Through targeted donations to Overture for diversity and inclusion efforts, Holmes has
been able to utilize his community connections to ensure that diverse populations were
accessing Overture on a regular basis. While Holmes was implementing the diversity
efforts, it took administrative support and donor financial support to make it happen.

“The people who were at the luncheon were people who specifically identified diversity
and inclusion at the time and now equity and innovation as something they wanted to
contribute to,” Holmes said. “We had a donor who wished to remain anonymous to
make a significant contribution to subsidize tickets for Overture. While we can’t do
subsidized tickets for all of the events, we try to do as much as we can. We try to honor
requests as much as possible. We want as many people as possible to be engaged.
Over the course of the three plus years that I have been here, there are 78 community partner organizations and even more community leaders and people in the
community whom I connect with to try to honor requests and reach out to for different events that are happening here.”

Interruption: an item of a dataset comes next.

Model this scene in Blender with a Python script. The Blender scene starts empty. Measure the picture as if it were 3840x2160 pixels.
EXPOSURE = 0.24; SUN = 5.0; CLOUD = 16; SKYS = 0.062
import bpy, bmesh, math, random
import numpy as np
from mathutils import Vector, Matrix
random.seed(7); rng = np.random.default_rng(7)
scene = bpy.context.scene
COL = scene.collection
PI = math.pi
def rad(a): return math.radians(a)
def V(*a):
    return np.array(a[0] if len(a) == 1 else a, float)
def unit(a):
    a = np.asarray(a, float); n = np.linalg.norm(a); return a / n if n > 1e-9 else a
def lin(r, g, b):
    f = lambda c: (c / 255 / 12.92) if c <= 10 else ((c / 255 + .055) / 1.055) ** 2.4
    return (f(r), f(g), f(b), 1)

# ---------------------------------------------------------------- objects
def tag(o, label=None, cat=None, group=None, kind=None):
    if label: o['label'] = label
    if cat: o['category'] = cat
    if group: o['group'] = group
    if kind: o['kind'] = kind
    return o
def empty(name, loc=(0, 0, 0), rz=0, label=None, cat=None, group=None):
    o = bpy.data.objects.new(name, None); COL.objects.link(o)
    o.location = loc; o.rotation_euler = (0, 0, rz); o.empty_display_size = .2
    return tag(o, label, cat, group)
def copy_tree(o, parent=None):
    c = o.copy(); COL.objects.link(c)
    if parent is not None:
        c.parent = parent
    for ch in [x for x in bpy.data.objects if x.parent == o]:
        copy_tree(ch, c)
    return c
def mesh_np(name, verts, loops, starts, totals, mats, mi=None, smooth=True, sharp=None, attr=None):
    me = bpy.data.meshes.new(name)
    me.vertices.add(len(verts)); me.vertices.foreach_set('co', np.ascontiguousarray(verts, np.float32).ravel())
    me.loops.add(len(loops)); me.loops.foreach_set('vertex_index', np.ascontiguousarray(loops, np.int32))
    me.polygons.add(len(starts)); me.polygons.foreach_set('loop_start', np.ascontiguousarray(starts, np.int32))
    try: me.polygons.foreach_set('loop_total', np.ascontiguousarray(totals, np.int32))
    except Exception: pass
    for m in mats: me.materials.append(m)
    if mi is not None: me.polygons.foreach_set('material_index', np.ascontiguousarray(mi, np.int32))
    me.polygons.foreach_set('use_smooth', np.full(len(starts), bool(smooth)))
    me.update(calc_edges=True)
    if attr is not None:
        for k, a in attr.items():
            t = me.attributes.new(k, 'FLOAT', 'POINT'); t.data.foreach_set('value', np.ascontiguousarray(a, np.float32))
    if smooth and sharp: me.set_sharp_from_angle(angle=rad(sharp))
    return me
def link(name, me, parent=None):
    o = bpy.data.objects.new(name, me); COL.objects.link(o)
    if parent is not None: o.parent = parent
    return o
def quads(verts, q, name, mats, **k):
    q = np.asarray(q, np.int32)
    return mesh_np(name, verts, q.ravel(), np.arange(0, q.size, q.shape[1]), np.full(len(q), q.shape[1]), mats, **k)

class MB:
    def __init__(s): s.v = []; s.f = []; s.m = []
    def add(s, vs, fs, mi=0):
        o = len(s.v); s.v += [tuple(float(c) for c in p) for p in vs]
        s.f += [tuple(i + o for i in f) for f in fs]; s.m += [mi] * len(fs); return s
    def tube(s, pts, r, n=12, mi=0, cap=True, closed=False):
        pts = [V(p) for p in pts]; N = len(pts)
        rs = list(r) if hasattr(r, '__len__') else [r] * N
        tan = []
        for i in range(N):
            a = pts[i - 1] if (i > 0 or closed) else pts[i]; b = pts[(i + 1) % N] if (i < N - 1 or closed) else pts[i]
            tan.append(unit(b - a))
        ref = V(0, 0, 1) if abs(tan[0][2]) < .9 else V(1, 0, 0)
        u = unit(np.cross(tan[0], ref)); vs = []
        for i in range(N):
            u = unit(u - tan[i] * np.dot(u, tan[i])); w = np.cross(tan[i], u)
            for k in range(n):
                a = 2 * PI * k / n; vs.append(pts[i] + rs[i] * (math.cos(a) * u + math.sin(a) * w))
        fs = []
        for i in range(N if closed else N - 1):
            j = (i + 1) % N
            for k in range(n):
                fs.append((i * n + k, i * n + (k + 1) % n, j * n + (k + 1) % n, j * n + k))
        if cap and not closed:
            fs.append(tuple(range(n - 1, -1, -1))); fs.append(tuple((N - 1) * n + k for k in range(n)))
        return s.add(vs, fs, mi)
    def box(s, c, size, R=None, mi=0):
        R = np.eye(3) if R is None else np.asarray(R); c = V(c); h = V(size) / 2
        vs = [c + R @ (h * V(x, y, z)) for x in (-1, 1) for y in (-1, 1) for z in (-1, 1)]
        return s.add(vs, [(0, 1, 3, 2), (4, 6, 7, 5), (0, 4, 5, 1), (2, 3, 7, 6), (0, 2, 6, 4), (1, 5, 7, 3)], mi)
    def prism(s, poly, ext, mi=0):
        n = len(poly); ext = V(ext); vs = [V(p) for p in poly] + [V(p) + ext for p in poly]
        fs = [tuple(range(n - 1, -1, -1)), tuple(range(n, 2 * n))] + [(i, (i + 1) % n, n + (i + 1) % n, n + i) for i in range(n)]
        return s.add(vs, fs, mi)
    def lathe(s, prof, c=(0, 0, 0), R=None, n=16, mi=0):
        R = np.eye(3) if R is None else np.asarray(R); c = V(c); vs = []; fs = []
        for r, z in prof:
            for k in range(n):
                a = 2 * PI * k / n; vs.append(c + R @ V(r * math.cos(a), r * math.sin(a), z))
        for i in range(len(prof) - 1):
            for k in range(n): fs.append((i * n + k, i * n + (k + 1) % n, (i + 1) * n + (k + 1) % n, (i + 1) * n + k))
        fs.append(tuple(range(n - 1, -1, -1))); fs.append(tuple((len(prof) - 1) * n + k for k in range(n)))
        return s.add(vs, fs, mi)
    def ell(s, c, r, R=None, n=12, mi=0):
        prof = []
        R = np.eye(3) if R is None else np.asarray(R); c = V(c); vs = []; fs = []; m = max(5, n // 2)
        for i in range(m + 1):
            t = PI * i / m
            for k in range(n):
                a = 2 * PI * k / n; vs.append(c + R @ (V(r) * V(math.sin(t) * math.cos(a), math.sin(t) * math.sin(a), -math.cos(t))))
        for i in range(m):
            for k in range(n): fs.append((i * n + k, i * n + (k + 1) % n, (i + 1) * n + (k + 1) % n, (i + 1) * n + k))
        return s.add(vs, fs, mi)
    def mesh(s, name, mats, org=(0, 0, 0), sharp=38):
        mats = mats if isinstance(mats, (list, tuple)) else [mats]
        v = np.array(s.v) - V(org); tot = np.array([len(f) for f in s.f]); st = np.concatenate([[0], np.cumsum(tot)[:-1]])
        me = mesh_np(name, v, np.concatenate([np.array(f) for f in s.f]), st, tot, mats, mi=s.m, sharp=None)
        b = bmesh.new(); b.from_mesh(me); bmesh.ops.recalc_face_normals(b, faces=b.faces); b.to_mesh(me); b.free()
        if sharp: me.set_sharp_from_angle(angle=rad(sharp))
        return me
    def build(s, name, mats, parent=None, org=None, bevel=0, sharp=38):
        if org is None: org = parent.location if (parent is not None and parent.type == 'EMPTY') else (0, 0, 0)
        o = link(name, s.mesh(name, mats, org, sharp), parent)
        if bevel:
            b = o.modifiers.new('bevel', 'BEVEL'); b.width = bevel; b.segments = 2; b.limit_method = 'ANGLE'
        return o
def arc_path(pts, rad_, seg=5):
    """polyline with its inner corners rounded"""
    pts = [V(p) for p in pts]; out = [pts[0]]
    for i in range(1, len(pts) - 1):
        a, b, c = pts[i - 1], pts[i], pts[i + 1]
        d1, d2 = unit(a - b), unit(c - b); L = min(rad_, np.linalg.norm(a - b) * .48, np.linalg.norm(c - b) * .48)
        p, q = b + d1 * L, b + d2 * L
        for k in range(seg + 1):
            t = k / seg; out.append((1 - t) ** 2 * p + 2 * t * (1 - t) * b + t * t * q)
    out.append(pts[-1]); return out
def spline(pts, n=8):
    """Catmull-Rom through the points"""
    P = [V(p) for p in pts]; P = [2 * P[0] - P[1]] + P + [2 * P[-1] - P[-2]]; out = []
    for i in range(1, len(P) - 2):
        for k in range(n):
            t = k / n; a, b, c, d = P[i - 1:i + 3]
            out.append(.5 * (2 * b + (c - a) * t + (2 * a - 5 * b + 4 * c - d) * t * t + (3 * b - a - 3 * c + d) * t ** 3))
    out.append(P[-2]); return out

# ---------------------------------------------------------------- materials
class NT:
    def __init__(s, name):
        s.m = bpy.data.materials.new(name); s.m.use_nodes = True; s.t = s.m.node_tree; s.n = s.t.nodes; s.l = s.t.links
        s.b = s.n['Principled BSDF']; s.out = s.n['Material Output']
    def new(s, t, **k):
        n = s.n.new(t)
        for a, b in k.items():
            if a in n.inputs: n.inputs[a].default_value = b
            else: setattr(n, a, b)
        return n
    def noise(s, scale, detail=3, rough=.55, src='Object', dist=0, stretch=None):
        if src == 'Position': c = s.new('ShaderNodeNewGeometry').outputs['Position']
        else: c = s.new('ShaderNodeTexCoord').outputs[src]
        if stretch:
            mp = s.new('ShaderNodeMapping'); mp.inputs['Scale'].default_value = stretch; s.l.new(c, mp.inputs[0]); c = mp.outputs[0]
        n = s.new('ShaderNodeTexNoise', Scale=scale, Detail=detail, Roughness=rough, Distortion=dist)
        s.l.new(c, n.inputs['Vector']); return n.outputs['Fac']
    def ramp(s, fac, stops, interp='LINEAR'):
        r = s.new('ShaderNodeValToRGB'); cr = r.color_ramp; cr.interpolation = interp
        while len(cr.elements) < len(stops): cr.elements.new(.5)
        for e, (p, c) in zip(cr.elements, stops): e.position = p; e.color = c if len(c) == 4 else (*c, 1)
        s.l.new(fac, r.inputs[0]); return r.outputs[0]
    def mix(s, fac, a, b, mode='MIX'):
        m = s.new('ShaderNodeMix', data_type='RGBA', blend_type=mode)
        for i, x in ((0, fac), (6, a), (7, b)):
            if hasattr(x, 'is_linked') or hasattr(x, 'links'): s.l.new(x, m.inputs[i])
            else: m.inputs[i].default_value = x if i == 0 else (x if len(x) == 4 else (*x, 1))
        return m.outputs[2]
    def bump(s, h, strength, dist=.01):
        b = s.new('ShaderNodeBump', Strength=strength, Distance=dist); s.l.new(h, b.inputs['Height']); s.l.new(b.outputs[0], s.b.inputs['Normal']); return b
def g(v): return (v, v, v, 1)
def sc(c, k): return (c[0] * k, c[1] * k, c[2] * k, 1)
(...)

However, while having diverse audiences attend Overture events is an important first step, Holmes and others feel that the next step is equity and innovation to
ensure that diversity is present in all phases of Overture’s operations.

“The whole idea of equity and innovation is really trying to move the whole concept of equity, diversity and inclusion to the next level so that it’s not just engaging
patrons and engaging the community in performances and what we do here, but really changing the infrastructure so that we have more people on our staff so that
we are more representative of the community that we serve,” Holmes said. “Our community is becoming more and more diverse. And the place that you see that
diversity is in the public schools. Now I would say that the Madison schools have more students of color than they do traditional white students. It is 55:45. And
while the public schools were projecting this, it’s different when you see it in reality and think about what that means. Is there a plan in place to try to figure out what
we do differently and how we serve an evolving and changing student population? I think those are the types of questions that this whole idea of equity and
innovation is trying to answer. What do our programs look like to engage an evolving and changing school community? What does it look like when we are trying to
engage a growing and more diverse community that we serve? That’s why we have the whole idea of innovation. We want to have people at the table to really help
us understand and be a part of the discussion about how we do the work. It can’t just be a few people in the back room trying to figure it out. It’s got to be everyone
at the table really having a say in how we make it work. And that is the innovative part.”

Holmes’ work is important to the long-term viability of Overture as Madison and Wisconsin experience the browning of America. It must take measures to remain
artistically relevant to the entire community.

“If Overture doesn’t evolve, people will create their own institutions where they feel welcome and they feel they can have some input and be respected, honored
and valued,” Holmes said. “And the traditional institutions like Overture Center will become irrelevant. I’m sure that Overture recognizes that they don’t want to be
on that trajectory and Overture is trying to be proactive. I respect and honor the organization for really thinking forward in this area.”

In the future, Holmes wants to plant the seeds for Overture’s continued diversification, to create the possibility for diversity and inclusion in all aspects of Overture’
s work.

“I want to continue to expand the ACES program,” Holmes said. “I have some ideas about ways that we can cultivate and elevate the young people we have
established a relationship with as well as with their families. Now we are talking about engaging kids of diverse backgrounds and young people of color to create
an access point and also to create a path to opportunities and possibly internships and employment down the line. I think that is the way that you do it. It’s the old
‘grow your own’ type of idea where you engage young people early on and you maintain the relationship. And those young people who are really interested stay
connected. And those are going to be the next generation of leaders.”

Holmes’ most important goal is to make the need for his position at Overture to be needed no more.

“I want this place to look differently internally,” Holmes emphasized. “I would love for there to be more people with diverse backgrounds in key roles and positions.
I would love for there to be a more significant volunteer base of people of diverse backgrounds. I want to have more vendors and people who have different
services and goods that we can purchase through our purchase of services so that in every area of the organization, we’re doing business with vendors of color.
We have a diverse workforce. We have a diversified volunteer core, so that the entire organization has embraced equity, diversity and inclusion.”

If Holmes’ dream comes true, the community will be able to see the difference as Overture remains relevant for generations to come.